When we first had our idea to create a board game, we knew precious little about the process and jumped in with both feet. If we could go back and talk to Lock and Brent from three years ago, this is what we would share.

  1. Start small
    • Your idea may be great, but if you’re diving into a new world sometimes simple is the best approach. We learned this the hard way by making wording and language a key component.
  2. Test early and often!
    • Often initial ideas seem great on paper, but many practical considerations come to light with early play testing that can save a lot of time in the long run. We waited way too long to play test the first time. As a result there were a lot of hours we wasted on things that just obviously didn’t work during our very first play test. We could have saved soooo many hours by play testing a very rough version early on.
    • Take down your contact information from your testers such as email address, Instagram, etc. This helps build your audience early which is key to being successful in the long run.
  3. Set a schedule and deadlines – and stick to them!
  4. You can’t do it all
    • You may fancy yourself a jack of all trades, but this can lead to overwork and burnout. Let’s be honest, very few of us start out with this being our full-time job. Outsourcing what you can will greatly reduce your stress and shorten the development time of your game.
    • Don’t forget to take a break! Seriously, take a break.
  5. Don’t focus on graphics too early
    • Everyone wants a sexy game . We’ve heard the reviewers oohh and aaahhh over the graphics of the latest game.
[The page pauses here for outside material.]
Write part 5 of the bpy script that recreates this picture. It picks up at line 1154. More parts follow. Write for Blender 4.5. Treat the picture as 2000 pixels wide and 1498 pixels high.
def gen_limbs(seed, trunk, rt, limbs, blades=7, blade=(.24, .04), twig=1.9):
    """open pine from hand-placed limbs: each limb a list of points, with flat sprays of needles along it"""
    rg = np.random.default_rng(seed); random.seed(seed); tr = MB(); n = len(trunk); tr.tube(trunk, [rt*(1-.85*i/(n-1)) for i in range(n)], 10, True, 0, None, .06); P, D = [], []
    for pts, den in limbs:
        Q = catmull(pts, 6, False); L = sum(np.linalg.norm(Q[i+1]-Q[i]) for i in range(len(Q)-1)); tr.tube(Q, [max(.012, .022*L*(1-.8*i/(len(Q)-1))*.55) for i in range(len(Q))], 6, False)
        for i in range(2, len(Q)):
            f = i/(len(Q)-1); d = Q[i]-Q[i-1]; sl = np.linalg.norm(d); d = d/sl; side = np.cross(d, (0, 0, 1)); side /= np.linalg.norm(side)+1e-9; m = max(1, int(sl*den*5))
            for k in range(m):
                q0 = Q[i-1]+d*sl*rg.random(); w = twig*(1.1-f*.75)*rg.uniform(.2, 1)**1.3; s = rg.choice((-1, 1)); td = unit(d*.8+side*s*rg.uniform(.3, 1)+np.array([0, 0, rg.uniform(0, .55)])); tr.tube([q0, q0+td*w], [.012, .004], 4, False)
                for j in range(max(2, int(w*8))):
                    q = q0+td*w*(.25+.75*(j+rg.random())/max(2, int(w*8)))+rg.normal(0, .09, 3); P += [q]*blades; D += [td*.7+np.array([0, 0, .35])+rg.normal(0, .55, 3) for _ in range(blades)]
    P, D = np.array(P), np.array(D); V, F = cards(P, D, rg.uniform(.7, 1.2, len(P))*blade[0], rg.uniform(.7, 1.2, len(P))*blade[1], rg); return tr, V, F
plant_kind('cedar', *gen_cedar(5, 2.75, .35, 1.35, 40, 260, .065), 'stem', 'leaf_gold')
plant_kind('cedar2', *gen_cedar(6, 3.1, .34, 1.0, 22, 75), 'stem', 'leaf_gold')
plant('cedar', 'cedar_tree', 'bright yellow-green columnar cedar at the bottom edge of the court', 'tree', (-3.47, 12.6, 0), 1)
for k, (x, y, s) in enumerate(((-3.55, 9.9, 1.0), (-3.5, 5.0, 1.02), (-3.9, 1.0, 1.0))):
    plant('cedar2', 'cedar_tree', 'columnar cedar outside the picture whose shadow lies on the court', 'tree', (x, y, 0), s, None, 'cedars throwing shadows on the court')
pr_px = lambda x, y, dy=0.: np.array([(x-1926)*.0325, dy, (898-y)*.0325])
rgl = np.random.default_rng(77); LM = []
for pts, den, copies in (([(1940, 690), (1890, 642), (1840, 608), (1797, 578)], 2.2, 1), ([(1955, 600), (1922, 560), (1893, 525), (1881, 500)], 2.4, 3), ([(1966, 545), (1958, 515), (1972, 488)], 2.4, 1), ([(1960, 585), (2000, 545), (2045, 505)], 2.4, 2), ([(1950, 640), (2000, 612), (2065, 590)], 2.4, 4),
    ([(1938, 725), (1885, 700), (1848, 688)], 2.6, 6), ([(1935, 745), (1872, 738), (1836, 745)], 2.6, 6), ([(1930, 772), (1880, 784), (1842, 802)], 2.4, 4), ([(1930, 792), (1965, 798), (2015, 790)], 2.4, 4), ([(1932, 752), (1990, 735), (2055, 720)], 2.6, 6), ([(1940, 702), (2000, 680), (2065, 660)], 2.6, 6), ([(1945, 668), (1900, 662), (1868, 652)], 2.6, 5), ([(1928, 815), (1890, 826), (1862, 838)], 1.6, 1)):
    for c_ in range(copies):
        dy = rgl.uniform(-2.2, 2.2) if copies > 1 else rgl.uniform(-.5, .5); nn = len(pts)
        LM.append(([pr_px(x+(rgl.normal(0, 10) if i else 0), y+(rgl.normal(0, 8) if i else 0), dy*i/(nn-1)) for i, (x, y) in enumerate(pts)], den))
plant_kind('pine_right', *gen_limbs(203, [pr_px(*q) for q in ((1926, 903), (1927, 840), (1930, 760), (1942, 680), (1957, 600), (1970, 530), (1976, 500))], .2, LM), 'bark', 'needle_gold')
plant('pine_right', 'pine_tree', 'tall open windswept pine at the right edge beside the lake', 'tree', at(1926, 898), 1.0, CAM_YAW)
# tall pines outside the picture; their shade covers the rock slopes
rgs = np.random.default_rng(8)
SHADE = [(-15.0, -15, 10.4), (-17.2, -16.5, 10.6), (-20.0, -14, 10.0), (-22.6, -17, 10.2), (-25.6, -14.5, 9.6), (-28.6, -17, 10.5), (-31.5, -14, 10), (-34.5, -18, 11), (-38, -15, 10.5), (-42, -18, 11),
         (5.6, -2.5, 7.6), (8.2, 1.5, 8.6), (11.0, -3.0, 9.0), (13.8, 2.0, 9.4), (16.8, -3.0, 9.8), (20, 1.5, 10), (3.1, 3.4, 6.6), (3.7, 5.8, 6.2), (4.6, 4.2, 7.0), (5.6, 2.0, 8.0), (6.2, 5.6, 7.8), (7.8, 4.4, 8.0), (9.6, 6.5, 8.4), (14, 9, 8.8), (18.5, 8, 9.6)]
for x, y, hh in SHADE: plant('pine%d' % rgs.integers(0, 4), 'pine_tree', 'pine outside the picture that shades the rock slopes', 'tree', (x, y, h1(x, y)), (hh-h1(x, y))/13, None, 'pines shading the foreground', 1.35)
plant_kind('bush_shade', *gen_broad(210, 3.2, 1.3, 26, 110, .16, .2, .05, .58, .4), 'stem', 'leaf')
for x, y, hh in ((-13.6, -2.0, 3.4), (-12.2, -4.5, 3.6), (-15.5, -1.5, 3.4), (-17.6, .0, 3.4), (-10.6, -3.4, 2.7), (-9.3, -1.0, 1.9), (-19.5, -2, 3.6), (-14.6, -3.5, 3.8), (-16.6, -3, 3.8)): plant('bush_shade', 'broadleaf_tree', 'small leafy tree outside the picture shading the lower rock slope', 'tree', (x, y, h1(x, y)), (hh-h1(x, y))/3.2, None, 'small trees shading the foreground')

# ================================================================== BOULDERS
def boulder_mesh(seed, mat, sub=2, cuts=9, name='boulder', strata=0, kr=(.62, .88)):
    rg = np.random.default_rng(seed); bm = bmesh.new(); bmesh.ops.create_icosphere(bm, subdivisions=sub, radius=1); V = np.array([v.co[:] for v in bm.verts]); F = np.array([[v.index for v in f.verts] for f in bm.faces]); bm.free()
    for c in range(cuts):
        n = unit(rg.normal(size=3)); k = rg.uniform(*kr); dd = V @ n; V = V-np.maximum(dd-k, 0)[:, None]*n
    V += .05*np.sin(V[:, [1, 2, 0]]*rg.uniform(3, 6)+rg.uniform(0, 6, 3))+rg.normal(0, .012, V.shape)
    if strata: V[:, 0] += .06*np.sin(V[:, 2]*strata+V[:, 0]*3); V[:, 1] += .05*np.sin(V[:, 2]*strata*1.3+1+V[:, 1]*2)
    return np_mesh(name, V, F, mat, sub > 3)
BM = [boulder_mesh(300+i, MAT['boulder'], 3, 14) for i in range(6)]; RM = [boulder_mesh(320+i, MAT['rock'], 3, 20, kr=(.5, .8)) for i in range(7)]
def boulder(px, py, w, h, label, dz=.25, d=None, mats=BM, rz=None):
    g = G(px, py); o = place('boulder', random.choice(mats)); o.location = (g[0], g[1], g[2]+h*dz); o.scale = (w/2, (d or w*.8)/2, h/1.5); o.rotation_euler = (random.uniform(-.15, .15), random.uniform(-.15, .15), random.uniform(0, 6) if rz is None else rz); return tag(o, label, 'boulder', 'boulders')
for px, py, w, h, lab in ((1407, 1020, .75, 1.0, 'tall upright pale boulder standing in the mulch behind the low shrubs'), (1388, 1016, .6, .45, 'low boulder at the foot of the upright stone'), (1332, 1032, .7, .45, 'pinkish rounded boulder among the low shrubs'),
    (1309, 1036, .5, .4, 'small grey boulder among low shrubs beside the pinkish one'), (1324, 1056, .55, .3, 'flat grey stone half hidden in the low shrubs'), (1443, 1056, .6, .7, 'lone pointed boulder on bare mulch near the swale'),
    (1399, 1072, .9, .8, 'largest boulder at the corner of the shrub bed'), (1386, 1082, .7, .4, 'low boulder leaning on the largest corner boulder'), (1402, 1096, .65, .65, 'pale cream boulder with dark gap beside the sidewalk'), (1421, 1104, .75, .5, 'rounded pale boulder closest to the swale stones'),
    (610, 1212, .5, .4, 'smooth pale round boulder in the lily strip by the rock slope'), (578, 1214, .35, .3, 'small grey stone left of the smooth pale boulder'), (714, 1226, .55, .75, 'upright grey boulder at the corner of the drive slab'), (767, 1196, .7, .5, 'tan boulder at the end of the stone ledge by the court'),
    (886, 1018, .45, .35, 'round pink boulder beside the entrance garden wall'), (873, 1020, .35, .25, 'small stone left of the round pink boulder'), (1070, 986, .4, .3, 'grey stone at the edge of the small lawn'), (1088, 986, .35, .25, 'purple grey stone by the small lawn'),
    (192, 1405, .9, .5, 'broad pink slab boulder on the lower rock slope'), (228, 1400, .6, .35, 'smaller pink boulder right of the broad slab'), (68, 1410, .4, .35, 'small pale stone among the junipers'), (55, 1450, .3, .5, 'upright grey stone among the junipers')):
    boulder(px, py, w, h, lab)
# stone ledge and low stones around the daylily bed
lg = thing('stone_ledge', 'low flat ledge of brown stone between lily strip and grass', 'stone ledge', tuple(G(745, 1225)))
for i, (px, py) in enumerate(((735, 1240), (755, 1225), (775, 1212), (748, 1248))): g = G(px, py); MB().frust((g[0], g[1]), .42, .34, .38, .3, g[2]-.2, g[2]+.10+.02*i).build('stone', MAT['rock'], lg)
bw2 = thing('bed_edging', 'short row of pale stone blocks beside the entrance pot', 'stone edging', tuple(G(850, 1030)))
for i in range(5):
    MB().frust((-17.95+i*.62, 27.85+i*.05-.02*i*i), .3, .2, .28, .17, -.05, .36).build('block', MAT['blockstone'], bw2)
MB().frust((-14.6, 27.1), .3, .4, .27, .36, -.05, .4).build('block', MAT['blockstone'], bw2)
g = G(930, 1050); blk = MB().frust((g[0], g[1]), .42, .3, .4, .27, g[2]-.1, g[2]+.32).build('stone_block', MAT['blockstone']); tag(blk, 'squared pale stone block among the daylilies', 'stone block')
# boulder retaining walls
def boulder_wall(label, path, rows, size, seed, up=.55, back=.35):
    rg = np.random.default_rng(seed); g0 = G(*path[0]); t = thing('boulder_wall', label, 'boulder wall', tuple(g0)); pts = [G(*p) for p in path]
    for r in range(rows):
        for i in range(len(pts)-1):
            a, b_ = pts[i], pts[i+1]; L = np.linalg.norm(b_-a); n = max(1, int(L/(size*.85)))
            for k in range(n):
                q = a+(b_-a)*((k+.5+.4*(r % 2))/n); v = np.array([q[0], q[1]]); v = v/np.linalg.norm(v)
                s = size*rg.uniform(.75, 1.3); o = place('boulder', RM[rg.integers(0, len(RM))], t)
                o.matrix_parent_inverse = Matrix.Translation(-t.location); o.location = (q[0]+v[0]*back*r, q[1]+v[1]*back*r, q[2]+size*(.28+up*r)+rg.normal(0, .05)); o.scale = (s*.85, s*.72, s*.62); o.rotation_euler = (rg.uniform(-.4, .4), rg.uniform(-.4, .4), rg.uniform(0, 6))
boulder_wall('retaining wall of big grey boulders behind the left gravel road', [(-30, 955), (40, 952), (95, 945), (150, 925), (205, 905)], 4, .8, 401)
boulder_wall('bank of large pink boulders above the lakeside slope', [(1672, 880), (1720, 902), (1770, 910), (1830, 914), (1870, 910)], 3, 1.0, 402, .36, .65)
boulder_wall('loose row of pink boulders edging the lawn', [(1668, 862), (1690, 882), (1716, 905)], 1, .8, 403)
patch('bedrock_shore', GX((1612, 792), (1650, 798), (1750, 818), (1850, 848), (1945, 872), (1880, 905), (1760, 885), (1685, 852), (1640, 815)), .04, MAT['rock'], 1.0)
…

But, graphics are time consuming and you may find you need to make tweaks to game for play-ability that render your graphics useless.
  6. Let the theme determine your game mechanics for a more cohesive experience
    • We all come into a game with our favorite mechanics, but if it doesn’t fit into the game it can seem like it is jammed in for the sake of the mechanic. Once it’s in there, it’s hard to let it go.
  7. Play games with similar mechanics.
    • If you are making a deck builder game, play deck builders. If you’re making a ZZZ, play ZZZ. You need to have bench marks to compare your game to. If they have a certain thing to help balance out your mechanic and you don’t, what have you done to address what would otherwise make the game balanced?
  8. Attend as many design conventions are you can
    • In other words, NETWORK, NETWORK, NETWORK. You will learn something from every designer you talk to, and designers absolutely love to talk about their games. Even if you can’t make it to conventions there are lots of places on social media to meet new people.

If you’re new to game design, did you learn something helpful here? If you’re new or a seasoned pro, what else have you learned along the way? We’re still open to learn from others!